[OSC_dev] OSC Questions regarding Protocol

Adrian Freed adrian at cnmat.berkeley.edu
Thu Jan 24 17:51:23 PST 2008


>Christopher Graham wrote:
>>  > OSC avoids the end-to-end principle by design.
>>  >
>>  > For efficiency discussions also note that OSC generally assumes
>>  > a 32-
>>  > bit architecture, thus the 4-byte alignment saves instruction
>>  > cycles
>>  > and costs no additional memory. 
>
>The no memory argument is only valid assuming the compiler uses a 4 byte
>struct alignment, however, if using byte aligned structs, as one tends
>to do in embedded systems, it does.

We have been combining embedded systems with fast laptops and desktops for years. It is the combination of the two that makes our applications possible.
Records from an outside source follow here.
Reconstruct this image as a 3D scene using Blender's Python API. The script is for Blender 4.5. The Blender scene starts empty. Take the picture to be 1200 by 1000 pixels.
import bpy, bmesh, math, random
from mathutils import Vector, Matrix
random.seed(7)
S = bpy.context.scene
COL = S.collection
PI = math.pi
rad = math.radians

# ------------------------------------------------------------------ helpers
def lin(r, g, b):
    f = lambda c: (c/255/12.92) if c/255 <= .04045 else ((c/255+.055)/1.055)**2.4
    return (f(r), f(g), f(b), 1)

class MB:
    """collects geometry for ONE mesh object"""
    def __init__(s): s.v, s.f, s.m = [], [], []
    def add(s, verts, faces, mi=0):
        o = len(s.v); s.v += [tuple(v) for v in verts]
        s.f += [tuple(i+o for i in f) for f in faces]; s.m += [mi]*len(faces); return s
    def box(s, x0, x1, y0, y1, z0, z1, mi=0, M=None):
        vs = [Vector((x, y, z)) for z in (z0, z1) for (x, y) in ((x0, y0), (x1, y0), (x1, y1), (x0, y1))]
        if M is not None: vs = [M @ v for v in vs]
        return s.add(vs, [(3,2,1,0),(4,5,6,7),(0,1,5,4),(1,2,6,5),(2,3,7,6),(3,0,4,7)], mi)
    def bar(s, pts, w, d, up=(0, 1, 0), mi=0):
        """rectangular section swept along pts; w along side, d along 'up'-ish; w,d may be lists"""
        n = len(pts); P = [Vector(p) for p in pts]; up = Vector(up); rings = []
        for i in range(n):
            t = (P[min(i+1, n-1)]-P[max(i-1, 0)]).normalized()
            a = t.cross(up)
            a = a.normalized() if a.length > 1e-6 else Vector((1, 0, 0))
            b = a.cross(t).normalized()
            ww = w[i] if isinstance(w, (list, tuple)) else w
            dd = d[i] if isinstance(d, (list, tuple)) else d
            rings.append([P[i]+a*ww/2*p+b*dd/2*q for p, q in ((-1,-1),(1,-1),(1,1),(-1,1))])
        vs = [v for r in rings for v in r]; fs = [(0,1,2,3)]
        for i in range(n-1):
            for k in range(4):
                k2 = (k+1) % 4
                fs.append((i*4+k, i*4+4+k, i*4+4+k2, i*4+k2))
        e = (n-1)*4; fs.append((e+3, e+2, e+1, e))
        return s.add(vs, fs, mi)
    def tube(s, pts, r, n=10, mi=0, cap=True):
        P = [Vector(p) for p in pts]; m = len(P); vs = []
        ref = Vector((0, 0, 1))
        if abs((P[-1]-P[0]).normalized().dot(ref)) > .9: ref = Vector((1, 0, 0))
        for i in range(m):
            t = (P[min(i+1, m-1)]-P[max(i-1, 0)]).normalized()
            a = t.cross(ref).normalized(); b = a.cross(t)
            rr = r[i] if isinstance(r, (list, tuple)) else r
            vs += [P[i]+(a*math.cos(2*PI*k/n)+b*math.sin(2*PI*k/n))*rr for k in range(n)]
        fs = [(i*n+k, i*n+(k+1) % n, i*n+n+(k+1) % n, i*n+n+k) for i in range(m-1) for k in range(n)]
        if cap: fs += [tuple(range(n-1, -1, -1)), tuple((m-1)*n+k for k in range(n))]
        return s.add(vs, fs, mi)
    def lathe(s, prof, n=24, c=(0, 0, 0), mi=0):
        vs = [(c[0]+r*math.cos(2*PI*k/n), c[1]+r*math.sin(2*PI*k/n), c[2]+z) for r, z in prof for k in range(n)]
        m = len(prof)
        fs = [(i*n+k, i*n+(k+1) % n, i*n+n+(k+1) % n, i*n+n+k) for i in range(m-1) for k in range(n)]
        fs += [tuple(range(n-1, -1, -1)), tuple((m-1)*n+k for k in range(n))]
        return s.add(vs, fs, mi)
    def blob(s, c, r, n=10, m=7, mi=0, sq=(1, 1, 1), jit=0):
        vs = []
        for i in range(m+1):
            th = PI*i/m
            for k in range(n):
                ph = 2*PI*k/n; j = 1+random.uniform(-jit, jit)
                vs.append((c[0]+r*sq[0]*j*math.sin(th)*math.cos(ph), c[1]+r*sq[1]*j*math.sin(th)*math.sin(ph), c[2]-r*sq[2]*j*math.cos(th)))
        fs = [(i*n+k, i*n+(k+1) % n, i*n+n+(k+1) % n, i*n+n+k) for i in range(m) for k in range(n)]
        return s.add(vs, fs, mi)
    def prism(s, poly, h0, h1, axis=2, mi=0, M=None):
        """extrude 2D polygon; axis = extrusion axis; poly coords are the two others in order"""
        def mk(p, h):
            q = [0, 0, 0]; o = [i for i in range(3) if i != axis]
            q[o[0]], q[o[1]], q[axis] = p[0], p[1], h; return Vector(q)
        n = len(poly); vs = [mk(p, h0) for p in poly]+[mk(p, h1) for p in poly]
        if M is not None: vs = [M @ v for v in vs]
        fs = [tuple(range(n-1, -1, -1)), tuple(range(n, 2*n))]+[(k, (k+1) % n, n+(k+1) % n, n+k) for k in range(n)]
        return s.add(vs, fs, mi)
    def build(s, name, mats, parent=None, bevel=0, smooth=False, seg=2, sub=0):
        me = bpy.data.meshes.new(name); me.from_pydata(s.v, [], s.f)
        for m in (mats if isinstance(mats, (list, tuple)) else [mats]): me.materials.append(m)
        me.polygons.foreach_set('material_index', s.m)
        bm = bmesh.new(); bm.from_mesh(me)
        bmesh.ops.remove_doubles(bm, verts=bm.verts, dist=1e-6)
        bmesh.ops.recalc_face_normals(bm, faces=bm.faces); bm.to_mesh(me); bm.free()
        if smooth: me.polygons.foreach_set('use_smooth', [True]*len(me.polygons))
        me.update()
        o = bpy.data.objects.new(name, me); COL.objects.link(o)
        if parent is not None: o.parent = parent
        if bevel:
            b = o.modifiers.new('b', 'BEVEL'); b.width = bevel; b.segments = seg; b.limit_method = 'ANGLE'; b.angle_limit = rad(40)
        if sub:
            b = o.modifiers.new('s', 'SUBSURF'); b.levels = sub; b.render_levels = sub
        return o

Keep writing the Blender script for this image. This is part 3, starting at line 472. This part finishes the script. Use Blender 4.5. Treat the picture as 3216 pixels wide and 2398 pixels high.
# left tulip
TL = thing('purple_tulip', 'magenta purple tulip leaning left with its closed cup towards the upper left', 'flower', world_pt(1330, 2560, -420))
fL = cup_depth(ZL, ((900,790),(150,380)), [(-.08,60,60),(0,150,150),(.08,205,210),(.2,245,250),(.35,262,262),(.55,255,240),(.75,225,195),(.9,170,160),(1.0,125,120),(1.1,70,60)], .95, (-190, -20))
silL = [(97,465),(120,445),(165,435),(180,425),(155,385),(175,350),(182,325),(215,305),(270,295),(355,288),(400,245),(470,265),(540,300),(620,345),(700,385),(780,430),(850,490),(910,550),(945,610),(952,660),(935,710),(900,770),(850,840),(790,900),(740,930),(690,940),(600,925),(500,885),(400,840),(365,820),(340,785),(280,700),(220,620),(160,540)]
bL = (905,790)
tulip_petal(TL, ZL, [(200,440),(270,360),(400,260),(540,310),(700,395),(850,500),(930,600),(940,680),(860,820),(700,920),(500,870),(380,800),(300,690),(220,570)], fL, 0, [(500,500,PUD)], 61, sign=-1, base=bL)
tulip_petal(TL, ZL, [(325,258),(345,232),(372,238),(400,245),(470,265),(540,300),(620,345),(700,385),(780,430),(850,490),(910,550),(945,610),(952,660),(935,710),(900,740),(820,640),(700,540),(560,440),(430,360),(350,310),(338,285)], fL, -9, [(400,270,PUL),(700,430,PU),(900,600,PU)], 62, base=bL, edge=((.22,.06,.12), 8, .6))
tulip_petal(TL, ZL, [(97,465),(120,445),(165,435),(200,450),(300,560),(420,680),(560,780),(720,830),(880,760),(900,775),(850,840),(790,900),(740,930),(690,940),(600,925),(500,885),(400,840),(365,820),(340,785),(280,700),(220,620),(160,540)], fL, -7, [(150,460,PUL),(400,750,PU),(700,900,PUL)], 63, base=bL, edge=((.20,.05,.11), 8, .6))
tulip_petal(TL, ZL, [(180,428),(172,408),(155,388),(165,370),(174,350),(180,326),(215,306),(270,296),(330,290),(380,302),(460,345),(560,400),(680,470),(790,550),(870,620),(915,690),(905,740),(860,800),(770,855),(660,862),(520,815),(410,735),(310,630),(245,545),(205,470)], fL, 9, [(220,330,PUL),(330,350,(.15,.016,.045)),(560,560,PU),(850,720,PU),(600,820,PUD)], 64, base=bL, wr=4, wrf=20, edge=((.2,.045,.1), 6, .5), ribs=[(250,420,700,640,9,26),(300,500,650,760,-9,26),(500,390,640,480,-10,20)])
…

Now the embedded systems like the make controller have wide buses and alignment so there is a danger that this is a strawman issue.


>
>As for the machine cycles, have there been conclusive tests to show that
>the instructions saved by optimising this way more than compensates for
>the extra instructions used to pad the data?

Not that I know of. For some processors misaligned data can be a 5-20x slowdown.
The cost to align data this way is very low. rounding up to a power of two is very cheap on all processors. Many situations where OSC messages are built are static structures that are built and reused anyway.